Founded in 2019 with a simple belief that Vancouver deserved truly great bread
"Great bread and pastries have the power to connect people and create unforgettable moments."
Welcome to The Bench Bakehouse, where the timeless art of French baking meets local craftsmanship and creativity. Our bakery opened in January 2019, born from a passionate belief that the Commercial Drive neighbourhood — and all of Vancouver — deserved something truly exceptional.
Our co-founder left a successful career and set off to discover the secrets to French bread and pastry at the prestigious École Gastronomique Bellouet Conseil in Paris, France. Travelling through Europe, immersing themselves in the culture, sampling countless pastries and baguettes, they were inspired to return to Vancouver and build something lasting.

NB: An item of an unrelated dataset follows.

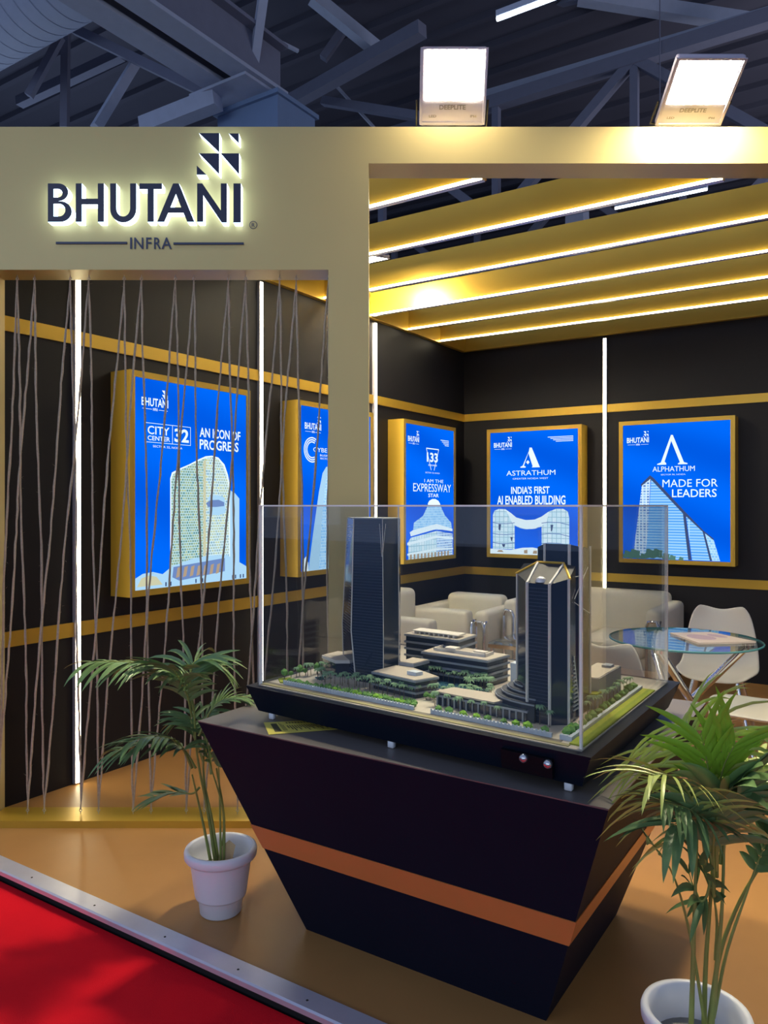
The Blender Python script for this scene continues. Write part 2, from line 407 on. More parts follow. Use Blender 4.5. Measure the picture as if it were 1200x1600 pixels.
# ------------------------------------------------------------------ vertical LED strips
def led_strip(x, y, rz, z1, label):
    t = thing('led_strip', label, 'light strip', (x, y, 0), rz, 'upright light strips on the black walls')
    m = MB(); m.box(-.018, .018, -.012, .012, .005, z1); obj('profile', m, ALU, t)
    m = MB(); m.box(-.0125, .0125, -.016, -.012, .01, z1-.005); obj('diffuser', m, LEDV, t)
led_strip(XL+.012, 2.585, R(90), 3.06, 'upright white light strip on the left wall before the widest poster casing')
led_strip(XL+.012, 4.04, R(90), 3.06, 'upright white light strip on the left wall between the first and second poster')
led_strip(XL+.012, 5.475, R(90), 3.06, 'upright white light strip on the left wall just right of the gold post')
led_strip(-2.195, YB-.012, 0, 3.06, 'upright white light strip on the back wall between the last two posters')

# ------------------------------------------------------------------ backlit posters
PW, PH, PD, FR = .965, 1.265, .165, .036
pv = bpy.data.materials.new('poster_blue'); pv.use_nodes = True
nt = pv.node_tree; nt.nodes.clear()
e = nt.nodes.new('ShaderNodeEmission'); o_ = nt.nodes.new('ShaderNodeOutputMaterial'); tcn = nt.nodes.new('ShaderNodeTexCoord')
mp = nt.nodes.new('ShaderNodeMapping'); mp.inputs['Rotation'].default_value = (0, R(70), 0); mp.inputs['Scale'].default_value = (1, 1, 1)
wv = nt.nodes.new('ShaderNodeTexWave'); wv.bands_direction = 'X'; wv.inputs['Scale'].default_value = .55; wv.inputs['Distortion'].default_value = 3
rp = nt.nodes.new('ShaderNodeValToRGB')
rp.color_ramp.elements[0].color = (.0, .095, .72, 1); rp.color_ramp.elements[1].color = (.0, .135, .90, 1)
for a, c in ((tcn.outputs['Object'], mp.inputs[0]), (mp.outputs[0], wv.inputs['Vector']), (wv.outputs[1], rp.inputs[0]), (rp.outputs[0], e.inputs[0]), (e.outputs[0], o_.inputs[0])):
    nt.links.new(a, c)
e.inputs[1].default_value = 1.0
PWHITE = emat('print_white', (.78, .93, 1), 1.0)
PPALE = emat('print_pale_blue', (.42, .70, .95), .9)
PGREY = emat('print_grey_blue', (.16, .26, .55), .9)
PDARK = emat('print_dark_slate', (.05, .08, .20), .9)
PGREEN = emat('print_tree_green', (.10, .24, .20), .8)
PCREAM = emat('print_cream', (.62, .62, .42), .9)
PTAN = emat('print_tan', (.45, .34, .24), .9)
PLAT = print_mat('print_lattice', (.10, .26, .26), (.42, .50, .26), (.50, .74, .84), .018, .016, .14)
PLAT2 = print_mat('print_lattice_light', (.24, .42, .55), (.55, .62, .36), (.66, .88, 1), .020, .017, .12)
PCURT = print_mat('print_curtain_wall', (.20, .50, .90), (.38, .68, .98), (.62, .86, 1), .026, .022, .08)
PWALL = print_mat('print_white_wall', (.55, .80, .92), (.72, .88, .96), (.30, .52, .66), .045, .05, .07, 1, 0)
PROWS = print_mat('print_floor_rows', (.10, .36, .85), (.16, .46, .92), (.45, .74, 1), .6, .024, .15, 1, 0)
PBALC = print_mat('print_balconies', (.08, .20, .55), (.30, .55, .90), (.66, .84, 1), .03, .024, .2, 1, 0)

def poster(name, label, loc, rz):
    t = thing(name, label, 'poster', loc, rz, None)
    m = MB(); m.box(0, PW, -PD+.012, -.001, 0, PH); obj('casing', m, GOLDB, t)
    fr = MB()
    for (a, b_, c, d) in ((0, PW, 0, FR), (0, PW, PH-FR, PH), (0, FR, FR, PH-FR), (PW-FR, PW, FR, PH-FR)): fr.box(a, b_, -PD, -PD+.012, c, d)
    obj('frame', fr, GOLDB, t)
    m = MB(); m.box(FR, PW-FR, -PD+.006, -PD+.011, FR, PH-FR); obj('light_panel', m, pv, t)
    return t
def UV(u, v): return (FR + u*(PW-2*FR), FR + (1-v)*(PH-2*FR))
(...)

That something became The Bench Bakehouse.
We use the best ingredients we can source — Canadian whole grains, real butter, no additives. Quality is not a marketing word. It's a daily practice.
Our bread is fermented over days, not hours. We refuse to rush the process. The result is flavour, texture, and nutrition that fast bread simply can't replicate.
We're a neighbourhood bakery on Commercial Drive, and that means something. We support local farms, hire locally, and bake for the people who live and work nearby.
Our bread contains nothing hidden. Whole grains, natural leaven, water, salt. Our pastries contain real butter. We could say "natural" — we prefer to just be it.
Our bread follows a traditional multi-day process that produces a depth of flavour and nutrition modern fast-baked bread simply cannot match.
Many of our grains are milled on-site from organic Canadian wheat. Fresh-milled flour retains the bran and germ, preserving maximum nutrients and contributing to a deeper, nuttier flavour.
We use natural leaven — wild yeast — instead of commercial yeast. Our starter is carefully maintained and contributes to the bread's complex flavour, open crumb, and longer shelf life.
After shaping, each loaf is cold-fermented for up to 72 hours. The cold slows fermentation and allows complex flavours to develop slowly, producing a far more complex and nuanced bread.
Loaves are baked in a very hot oven to produce that signature thick, caramelized crust — the hallmark of a proper artisan loaf. The contrast between crust and crumb is everything.